Anti-Christie TV ads set to be broadcast

Star-Ledger
By Jenna Portnoy
April 9, 2013

TRENTON — Television ads aimed at debunking Gov. Chris Christie’s economic record will start airing Wednesday, highlighting the role unlimited, anonymous money will play in this year’s governor’s race.

One New Jersey, a liberal advocacy group, purchased time on cable networks to air a 30-second spot, titled “Real,” that vilifies the Republican governor’s fiscal track record.

“Under Republican Chris Christie, New Jersey had the highest increase in unemployment in the country last year,” a female voice intones, accompanied by images of people shaking their heads with disappointed looks on their faces. "Nearly one in ten jobless. The worst unemployment in the region.”

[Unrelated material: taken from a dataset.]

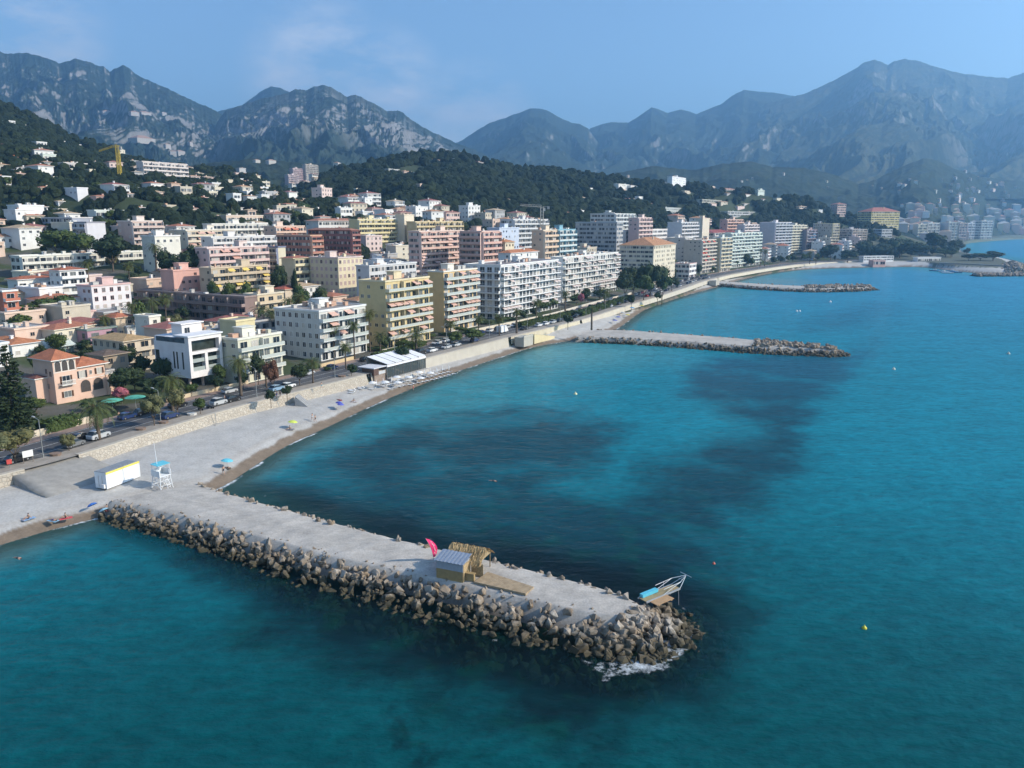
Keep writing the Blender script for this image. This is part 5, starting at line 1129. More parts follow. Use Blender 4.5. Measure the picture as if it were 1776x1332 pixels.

The ad refers to the state’s 9.3 percent unemployment rate, which exceeds the national average of 7.7 percent, Christie’s veto of a millionaire’s tax and a bill that would raise the minimum wage and tie it to inflation.

Though the governor remains popular, a Rutgers-Eagleton poll released Wednesday shows 42 percent of voters approve and 49 percent disapprove of his handling of jobs and the economy.

Federal law prohibits issue advocacy groups — known as 501(c)(4)s, after their federal tax code designation — from working with candidates, but the ads could bolster the fledgling campaign of Christie’s Democratic challenger, state Sen. Barbara Buono (D-Middlesex).

“The sad truth is that New Jersey is falling further and further back due to the wrong-headed policies and misplaced priorities of the past few years,” Joshua Henne, spokesman for One New Jersey, said in a statement. “No amount of hype or hyperbole can hide the fact that middle-class and working families are hurting, while millionaires and powerful interests get special treatment.”

The Christie campaign has touted private sector job growth and likens Buono to former Gov. Jon Corzine.

“The governor has a great record of turning around the economic mess of New Jersey,” campaign strategist Mike DuHaime said, “… Governor Christie has New Jersey moving in the right direction whereas Senator Buono, as the architect of Jon Corzine’s budget, has a disastrous record of raising taxes, recklessly increasing spending and increasing debt which all led to unemployment doubling.”

This year, outside groups that are not required to disclose their donors will spend at least $25 million on the governor’s race, the state’s election watchdog predicts.

Such groups have been active throughout Christie’s term. In a little less than two years, a group founded by the governor’s college friends, the Committee for Our Children’s Future, spent more than $6 million on pro-Christie television commercials.

In 2010, Buono called on the now defunct Reform New Jersey, which spent money promoting Christie’s legislative agenda, to disclose donors, which the group voluntarily did a few months later. In 2011, she made the same request of One New Jersey, but the group has no plans to disclose. David Turner, Buono’s campaign spokesman, said she still supports disclosure of donors.

Christie has not taken a position on a bill (A3863) that would force groups that advertise for or against candidates to say where they get their money. The bill was approved by an Assembly committee last month, but must make it through the full Senate and Assembly before it hits the governor’s desk. Buono supports the measure.

“We just believe … it’s in the best interest of the public to know who’s contributing to these groups and how much these groups are spending in an attempt to influence the election in New Jersey,” said Jeff Brindle,

executive director of Election Law Enforcement Commission. “So much of this money is going to be spent anonymously and it’s not going to discriminate against Republicans or Democrats. It’s going to be on both sides.”

One New Jersey was formed by the Democratic campaign firms Message & Media, operated by consultants Steve DeMicco and Brad Lawrence who helped elect Corzine and former Gov. Jim McGreevey, and Henne’s firm, White Horse Strategies. Both firms have worked for Buono’s state senate campaigns, but are not currently working for her gubernatorial campaign.